Section 1: Suppose that Snap Fitness estimates that each location incurs $5,000 per month in general fixed operating expenses and $1,000 to lease equipment. Mixed costs are equal to $500 per/month (fixed) plus $1 per membership sale (variable). Total variable costs were not provided. A recent newspaper article describing no-frills fitness centers indicated that a Snap Fitness site might require only 320 members to break even. Members pay on a monthly basis. Using the information provided above, and your knowledge of CVP analysis, estimate the amount of variable costs. (When performing your analysis, assume that fixed costs include estimated monthly operating expenses, equipment lease and the fixed part of mixed costs.)
[Cost volume profit analysis (CVP analysis) is one of the most powerful tools that managers have at their command. It helps them understand the interrelationships between cost, volume, and profit in an organization by focusing on interactions among the following five elements: (1) Prices of products (2) Volume or level of activity (3) Per unit variable cost (4) Total fixed cost (5) Mix of product sold.] (Accounting Management, 2012; Accounting Management, 2012)
Snap Fitness estimates that each location incurs $5,000 per month In fixed operating expenses plus $1,000 to lease equipment, $500 per month fixed and $1 per membership (variable)
Fixed cost = 5000+1000+500 = $6500
Using the equation
Sales = variable cost + fixed cost
Breakeven occurs at 320 membership
320*27 = variable cost + 6500
Variable cost = 8640-6500 = 2140
Variable cost per member = 2140/320 = $6.69 (this includes $1 per membership sale)

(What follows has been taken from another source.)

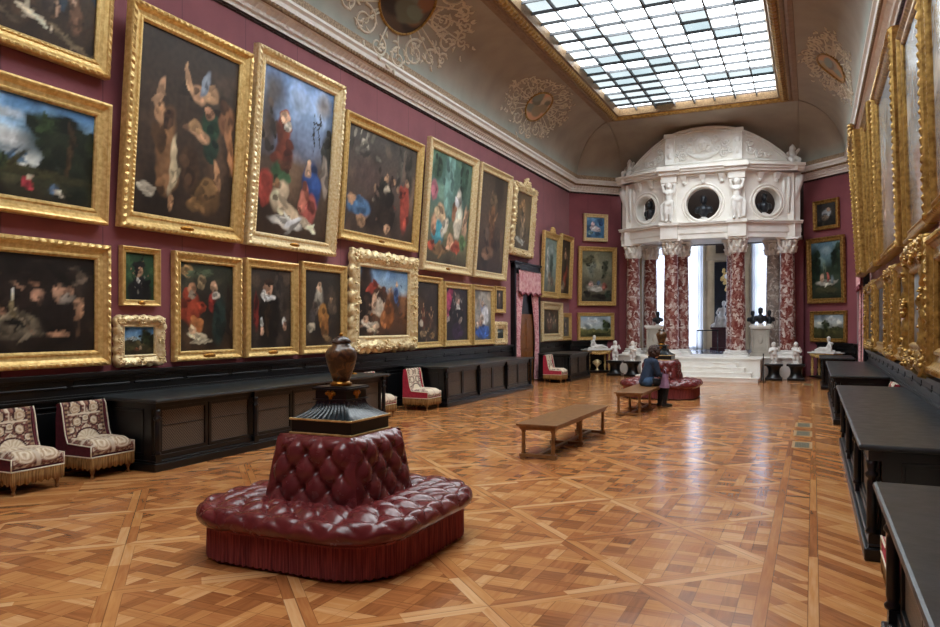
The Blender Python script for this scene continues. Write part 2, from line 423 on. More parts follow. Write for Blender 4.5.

The variable costs that Snap Fitness faces can be controlled by monitoring the variable
expenses that Snap incurs each month. If Snap’s operating, expenses consist of a building lease,
electricity, water, and employees to run the operation. You can lower this cost by either lowering
the rent on the building, find more cost efficient ways to provide electricity to power the
equipment, or lowering the amount of employees you have on staff. You could also lower the
variable costs for the company by finding a cheaper vendor to lease your equipment. [Because
cost-volume-profit (CVP) analysis helps, managers understand the relationship among cost,
volume and profit it is a vital tool in many business decisions. These decisions include, for
example what products to manufacture or sell, what pricing policy to follow, what marketing
strategy to employ, and what type of productive facilities to acquire.] (Accounting Management,
2012) By using CVP analysis Snap Fitness will be able to set their price for membership,
determine the amount of employees they can afford to employ, and determine their breakeven
membership level for the month and year.
Section 2: Using the information from part 1, section 1, what would monthly sales in members and dollars have to be to achieve a target net income of $15,000 for the month?
For a profit of $15,000
Revenue – cost = profit
Revenue = 27x
Cost = 6.69x+6500
27x-6.69x-6500 = 15000
20.31x = 21500
X = 1058.59 or 1059 members
If $15,000 is the amount the franchise aims to meet as its monthly net income target, there would need to be a membership count of 1059 at $27 per membership. This would add up to a total income amount of $28,593. With the variable totals of $7084 (6.69 per unit and fixed costs of $6500, the desired net income of $15,009 is reached.